[Scene modeling code data]
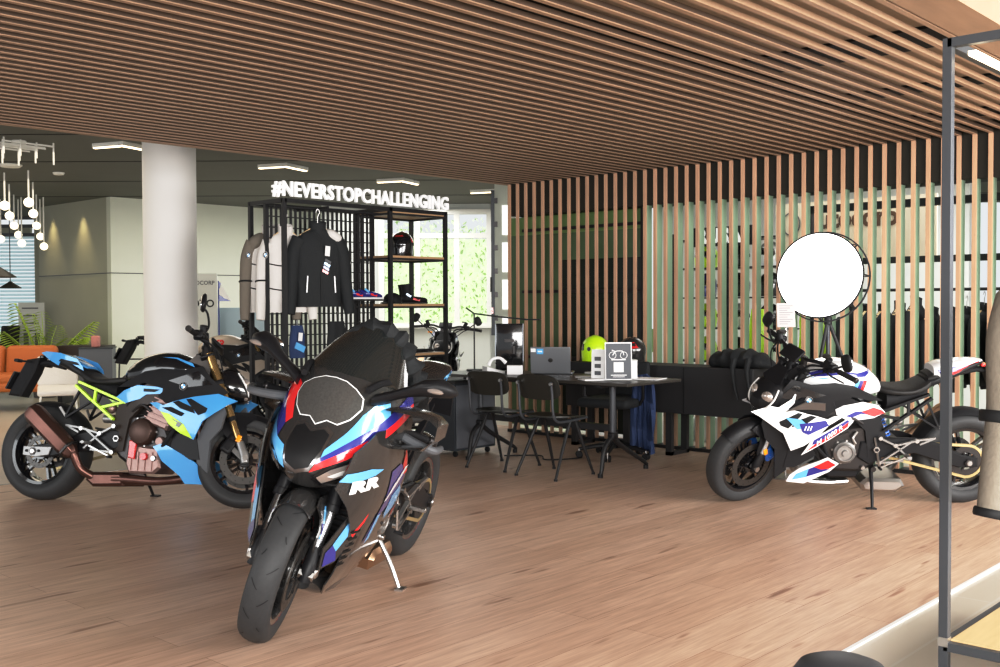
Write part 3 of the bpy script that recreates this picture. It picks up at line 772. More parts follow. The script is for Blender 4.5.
def superbike(loc, heading, lean, steer, label):
    root = empty('motorcycle', (loc[0], loc[1], 0), rot=(-math.radians(lean), 0, heading)); tag(root, label, 'motorcycle')
    pal = dict(case='dark_metal', sump='black_satin', head='dark_metal', cover='carbon', accent='dark_metal', rim='carbon', rimline='red', swing='black_satin', hug='carbon',
               frame='black_satin', spring='red', pipe='titan', box='titan', muf='titan', fork='black_satin', forkin='chrome_dark', forkfoot='black_satin', caliper='black_satin',
               chain='chain_gold', lean=lean, stand='steel', forktop=.66, grooves=True, peg='steel')
    mx = chassis(root, pal, steer, fork_r=.03); engine(root, pal)
    lb = lambda sd: [([(WB-.05, .545), (WB-.12, .52), (WB-.165, .49), (WB-.10, .41), (WB-.085, .415), (WB-.12, .47)], 'lightblue')]
    fo = fender(root, mx, 'carbon', q0=66, decals=[([(WB-.03, .50), (WB-.08, .49), (WB-.11, .42), (WB-.08, .405), (WB-.05, .42)], 'navy'), ([(WB-.07, .56), (WB-.12, .55), (WB-.10, .48), (WB-.05, .42), (WB-.035, .44), (WB-.06, .50)], 'lightblue'), ([(WB-.13, .56), (WB-.175, .53), (WB-.17, .49), (WB-.12, .44), (WB-.11, .47), (WB-.14, .50)], 'red')])
    # nose fairing
    zs = [.62+.0215*i for i in range(int((1.03-.62)/.0215)+1)]
    mb = MB()
    ln = lambda poly, m, off=.0025, th=0.: mb.patch(poly, nose, m, .035, off=-off, thick=th)
    full = [(-1, .66), (-.8, .645), (-.5, .63), (-.2, .625), (.2, .625), (.5, .63), (.8, .645), (1, .66), (1, 1.02), (.6, 1.045), (.3, 1.06), (0, 1.065), (-.3, 1.06), (-.6, 1.045), (-1, 1.02)]
    mb.patch(full, nose, 'carbon', .05, thick=-.006)
    for s_ in (1, -1):
        fl = lambda p: [(a*s_, b) for a, b in p]
        if s_ < 0:
            ln([(-.40, .985), (-.60, 1.01), (-.66, .96), (-.50, .90), (-.33, .835), (-.27, .86), (-.36, .92)], 'red', .0026)
            ln([(-.60, 1.01), (-.84, 1.01), (-.85, .95), (-.60, .85), (-.36, .785), (-.33, .835), (-.50, .90), (-.66, .96)], 'navy', .0028)
            ln([(-.84, .985), (-1, .96), (-1, .89), (-.7, .79), (-.4, .715), (-.17, .69), (-.21, .77), (-.36, .785), (-.60, .85), (-.85, .95)], 'lightblue', .003)
        else: ln(fl([(.17, .70), (.46, .765), (.80, .88), (1.0, .94), (1.0, .985), (.80, .925), (.46, .82), (.20, .735)]), 'red')
        if 0: ln(fl([(.19, .715), (.46, .79), (.80, .90), (1.0, .955), (1.0, .90), (.70, .825), (.45, .76), (.22, .695)]), 'red')
        if s_ > 0: ln(fl([(.22, .765), (.46, .865), (.74, .955), (1.0, 1.02), (1.0, .975), (.80, .92), (.46, .815), (.20, .735)]), 'navy', .0027)
        if s_ > 0: ln(fl([(.21, .79), (.30, .85), (.40, .93), (.50, .97), (.68, .985), (.70, .94), (.46, .862), (.22, .762)]), 'lightblue', .003)
        # headlight slits
        ln(fl([(.20, .675), (.34, .735), (.70, .80), (.88, .77), (.68, .70), (.34, .645)]), 'black_gloss', .003)
        ln(fl([(.27, .685), (.38, .725), (.68, .782), (.80, .762), (.64, .708), (.36, .66)]), 'lens', .005)
        ln(fl([(.38, .695), (.48, .72), (.62, .742), (.60, .718), (.46, .690)]), 'plain_white', .007)
    ln([(-.17, .705), (0, .685), (.17, .705), (.21, .78), (.20, .85), (.12, .868), (0, .85), (-.12, .868), (-.20, .85), (-.21, .78)], 'chrome_dark', .003)
    ln([(-.145, .72), (0, .70), (.145, .72), (.185, .785), (.175, .84), (.10, .855), (0, .836), (-.10, .855), (-.175, .84), (-.185, .785)], 'groove', .0045)
    # number plate zone with white outline
    plate = [(0, .862), (.09, .885), (.20, .878), (.30, .905), (.38, .95), (.37, .99), (.27, 1.02), (.14, 1.04), (0, 1.045), (-.14, 1.04), (-.27, 1.02), (-.37, .99), (-.38, .95), (-.30, .905), (-.20, .878), (-.09, .885)]
    ln(plate, 'white_paint', .0035)
    ctr = V((0, .955)); ins = [tuple(ctr+(V(p)-ctr)*.955) for p in plate]; ln(ins, 'carbon_light', .006)
    nf = mb.build('front_fairing', root)
    # windshield
    mb = MB()
    ws = [(-.95, 1.03), (-.6, 1.045), (-.3, 1.06), (0, 1.065), (.3, 1.06), (.6, 1.045), (.95, 1.03), (.96, 1.10), (.9, 1.16), (.75, 1.215), (.4, 1.25), (0, 1.26), (-.4, 1.25), (-.75, 1.215), (-.9, 1.16), (-.96, 1.10)]
    mb.patch(ws, nose, 'screen_tint', .05, thick=-.004)
    wsl = [V(nose(*p))+V((.004, 0, 0)) for p in ws[7:]+[ws[0]]]
    mb.tube(wsl, .004, 'black_gloss', 6); mb.build('windshield', root)
    # dashboard and clocks behind the screen
    mb = MB(); mb.rbox((1.20, 0, 1.02), (.14, .22, .05), 'black_matte', .02, Euler((0, -.5, 0))); mb.rbox((1.14, 0, 1.08), (.02, .17, .10), 'black_satin', .01, Euler((0, -.9, 0)))
    mb.tube([(1.25, .12, .98), (1.30, 0, 1.0), (1.25, -.12, .98)], .012, 'black_matte', 8, smooth=4)
    for sd in (-1, 1): mb.tube([(1.05, sd*.17, .99), (1.18, sd*.17, 1.06), (1.30, sd*.14, 1.03)], .014, 'black_matte', 8, smooth=4)
    mb.build('instrument_display', root)
    # side fairing
    def sy(x, z):
        a = sinterp([.12, .25, .42, .60, .75, .90], [.09, .155, .205, .245, .255, .235], z)
        b = sinterp([.70, .90, 1.15, 1.30, 1.42, 1.52], [.86, .97, 1.0, .93, .78, .55], x)
        return a*b
    for sd in (-1, 1):
        S = lambda x, z, sd=sd: (x, sd*sy(x, z), z); mb = MB(); of = .003*sd
        side = [(1.48, .66), (1.43, .80), (1.30, .88), (1.12, .89), (.98, .80), (.90, .70), (.84, .58), (.74, .47), (.70, .36), (.76, .26), (.84, .19), (1.00, .135), (1.18, .135), (1.25, .20), (1.27, .33), (1.31, .47), (1.40, .58)]
        mb.patch(side, S, 'carbon', .05, thick=.006*sd)
        D = lambda poly, m, k=1.: mb.patch(poly, S, m, .04, of*k)
        D([(1.475, .69), (1.45, .72), (1.32, .735), (1.22, .725), (1.28, .705), (1.41, .685)], 'lightblue')
        D([(1.12, .70), (1.02, .72), (.90, .66), (.92, .60), (1.04, .50), (1.07, .40), (1.11, .36), (1.11, .45), (1.08, .56)], 'navy')
        D([(1.00, .57), (.93, .61), (.86, .56), (.88, .49), (.96, .45), (1.00, .49)], 'lightblue', 1.5)
        D([(1.10, .50), (1.06, .50), (1.05, .38), (1.085, .36)], 'lightblue', 1.6)
        D([(.99, .79), (.92, .70), (.88, .66), (.93, .655), (.99, .71)], 'red', 1.3)
        # script strokes, white
        for k in range(4): D([(1.10-.03*k, .56+.025*k), (1.04-.03*k, .635+.02*k), (.97-.025*k, .66+.012*k), (1.02-.03*k, .625+.018*k), (1.075-.03*k, .565+.025*k)], 'white_paint', 2)
        D([(.86, .47), (.80, .50), (.79, .46), (.83, .42)], 'red', 1.3)
        def tf(u, v, d, sd=sd): x = 1.335-sd*u*1.35; z = .668+v*.62+u*sd*.12; return (x, sd*(sy(x, z)+.006), z)
        mb.glyph('RR', tf, 'white_paint', .105, .007)
        # radiator side louvre
        for k in range(6): D([(1.29, .30+.03*k), (1.22, .30+.03*k), (1.22, .312+.03*k), (1.295, .312+.03*k)], 'groove', 1.2)
        mb.build('side_fairing', root)
        # winglet: plate out and down
        mb = MB(); rings = []
        for (y, z, c0, c1) in ((.215, .965, 1.26, 1.02), (.31, .965, 1.22, 1.01), (.38, .955, 1.18, 1.00), (.41, .93, 1.15, .99), (.405, .87, 1.13, .98), (.36, .82, 1.15, .98), (.24, .805, 1.2, .98)):
            rings.append([V((c1+(c0-c1)*t, sd*y, z+hh)) for t, hh in ((0, 0), (.5, .007), (.85, .006), (1, 0), (.85, -.005), (.5, -.006))])
        mb.loft([catm for catm in rings], 'carbon'); mb.build('winglet', root)
        # mirror: flat blade with integrated indicator
        mb = MB(); cs = [((1.25, .165, .99), .06, .028), ((1.25, .235, 1.03), .04, .022), ((1.24, .29, 1.06), .05, .024), ((1.21, .34, 1.085), .068, .036), ((1.18, .395, 1.095), .072, .040), ((1.16, .44, 1.09), .05, .026), ((1.15, .46, 1.085), .015, .008)]
        rings = []
        for (c, a, b) in cs: rings.append([V((c[0]+math.cos(q)*a, sd*c[1], c[2]+math.sin(q)*b+math.cos(q)*a*.1)) for q in [2*PI*k/16 for k in range(16)]])
        mb.loft(rings, 'black_satin'); mo = mb.build('mirror', root)
        mb = MB(); mb.ell((1.15, sd*.375, 1.088), (.02, .055, .03), 'mirror_glass', None, 16, 8); mb.ell((1.245, sd*.385, 1.088), (.02, .045, .012), 'lens', None, 14, 6); mb.build('mirror_glass', mo)
        # clip-on
        mb = MB(); mb.cyl((1.10, sd*.14, .88), (1.00, sd*.30, .865), .012, 'black_satin', 12); mb.xf(mx); hb = mb.build('handlebar', root)
        mb = MB(); mb.cyl((1.045, sd*.235, .87), (.975, sd*.36, .85), .0175, 'black_matte', 14, .003); mb.cyl((.975, sd*.36, .85), (.955, sd*.395, .845), .022, 'dark_metal', 14, .004)
        mb.tube([(1.09, sd*.22, .875), (1.12, sd*.29, .86), (1.09, sd*.40, .84), (1.0, sd*.425, .84)], [.016, .02, .018, .014], 'grey_panel', 10, smooth=4)
        mb.rbox((1.08, sd*.20, .885), (.06, .06, .05), 'black_satin', .01); mb.xf(mx); mb.build('grip', hb)
        mb = MB(); mb.rbox((WB-.02, sd*.135, .31), (.045, .02, .04), 'steel', .008); mb.xf(mx); mb.build('axle_clamp', root)
    for sd in (-1, 1):
        gy = lambda x, z, sd=sd: (x, sd*(.138+(WB-x)*.50), z); mb = MB()
        mb.patch([(WB-.01, .33), (WB-.09, .35), (WB-.20, .50), (WB-.225, .60), (WB-.15, .62), (WB-.06, .50), (WB-.0, .42)], gy, 'carbon', .05, thick=.005*sd)
        mb.patch([(WB-.155, .61), (WB-.18, .595), (WB-.15, .50), (WB-.075, .40), (WB-.045, .43), (WB-.10, .52)], gy, 'lightblue', .05, .003*sd)
        mb.patch([(WB-.19, .60), (WB-.222, .59), (WB-.195, .51), (WB-.15, .45), (WB-.13, .47), (WB-.165, .54)], gy, 'red', .05, .003*sd)
        mb.patch([(WB-.045, .43), (WB-.075, .40), (WB-.09, .36), (WB-.02, .34), (WB-.015, .40)], gy, 'navy', .05, .003*sd)
        mb.xf(mx); mb.build('fork_guard', root)
    # brake duct
    for sd in (-1, 1):
        mb = MB(); mb.tube([(WB-.03, sd*.125, .40), (WB-.07, sd*.13, .36), (WB-.08, sd*.125, .31)], [.02, .024, .02], 'black_satin', 10, smooth=4); mb.xf(mx); mb.build('brake_duct', root)
    # belly and radiator
    mb = MB(); mb.box((1.20, 0, .50), (.04, .34, .40), 'black_matte', Euler((0, .15, 0)))
    for k in range(14): mb.box((1.222+.004*0, 0, .34+k*.026), (.03, .32, .004), 'dark_metal', Euler((0, .15, 0)))
    mb.build('radiator', root)
    mb = MB(); shell(mb, [(.76, .17, .25, .10), (.95, .12, .22, .11), (1.15, .115, .22, .11), (1.27, .16, .24, .07)], 'carbon', 18, 3); mb.build('belly_pan', root)
    # tank
    tank = [(.56, .80, .84, .06), (.60, .78, .92, .12), (.70, .76, .98, .15), (.83, .77, 1.02, .165), (.95, .78, 1.025, .165), (1.06, .80, .99, .15), (1.17, .84, .94, .11)]
    mb = MB(); shell(mb, tank, 'black_satin', 26, 2.5)
    for sd in (-1, 1):
        S = shell_S(tank, sd, 2.5); mb.patch([(1.08, .93), (.9, .96), (.7, .91), (.8, .88), (1.0, .88)], S, 'carbon', .03, .003*sd)
    mb.ell((.92, 0, 1.02), (.035, .035, .012), 'red', None, 18, 8); mb.build('fuel_tank', root)
    mb = MB(); shell(mb, [(.60, .80, .85, .08), (.52, .785, .84, .125), (.42, .79, .84, .135), (.33, .80, .87, .125), (.28, .83, .91, .10)], 'seat_vinyl', 20, 2.8); mb.build('seat', root)
    mb = MB(); tail = [(.32, .84, .93, .11), (.22, .90, .985, .12), (.10, .95, 1.01, .11), (-.03, .985, 1.03, .09), (-.12, 1.0, 1.03, .06), (-.16, 1.01, 1.025, .03)]
    shell(mb, tail, 'carbon', 22, 2.6)
    for sd in (-1, 1):
        S = shell_S(tail, sd, 2.6)
        mb.patch([(.28, .955), (.10, .995), (-.05, 1.018), (-.02, 1.0), (.12, .965), (.28, .925)], S, 'lightblue', .03, .003*sd); mb.patch([(.28, .925), (.12, .965), (.02, .99), (.10, .95), (.27, .90)], S, 'navy', .03, .003*sd)
        mb.patch([(.0, .995), (-.10, 1.02), (-.06, .99), (.06, .945), (.14, .93), (.08, .96)], S, 'red', .03, .0035*sd)
    mb.build('tail_cowl', root)
    for sd in (-1, 1):
        mb = MB(); mb.bar((.30, sd*.11, .80), (.60, sd*.14, .66), .02, .03, 'black_satin', up=(0, 1, 0)); mb.bar((.22, sd*.10, .86), (.58, sd*.14, .55), .015, .025, 'black_satin', up=(0, 1, 0)); mb.build('subframe', root)
    mb = MB(); mb.tube([(.05, 0, .95), (-.10, 0, .93), (-.18, 0, .88)], .018, 'black_matte', 8); mb.box((-.22, 0, .80), (.01, .17, .12), 'black_satin', Euler((0, .4, 0))); mb.build('license_plate_bracket', root)
    return root
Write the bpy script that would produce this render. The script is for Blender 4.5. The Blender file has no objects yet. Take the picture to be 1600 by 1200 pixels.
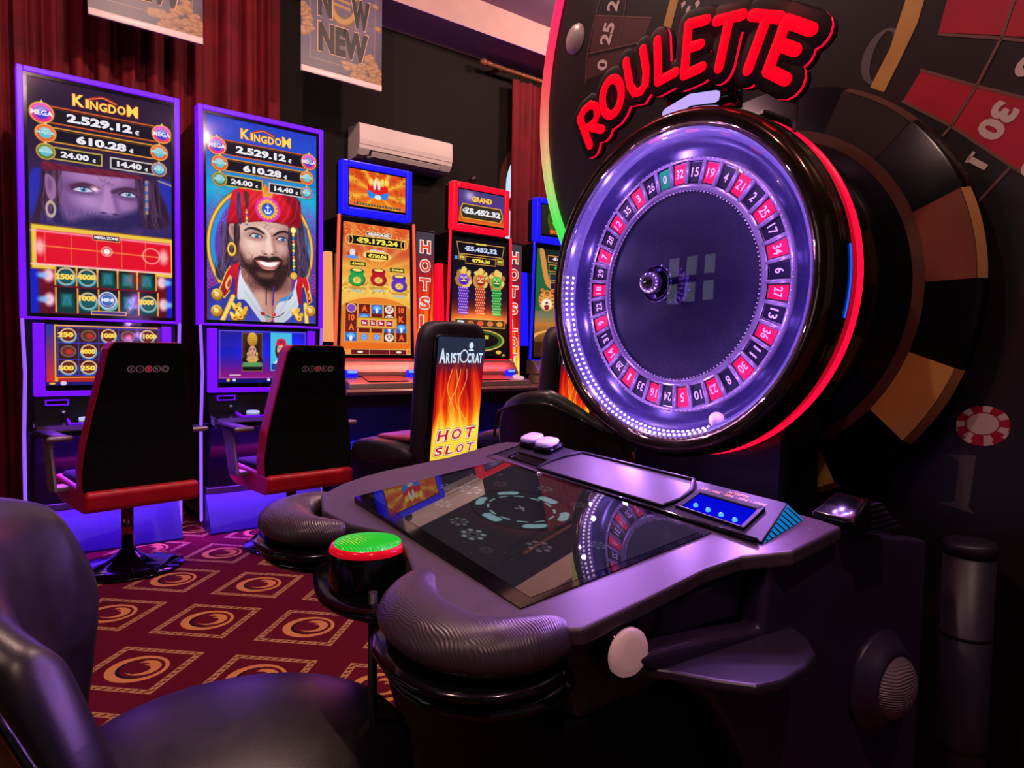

» **Exercise**
Report the number of lines above that contain the word "this", and only that number.

» **Problem solution**
2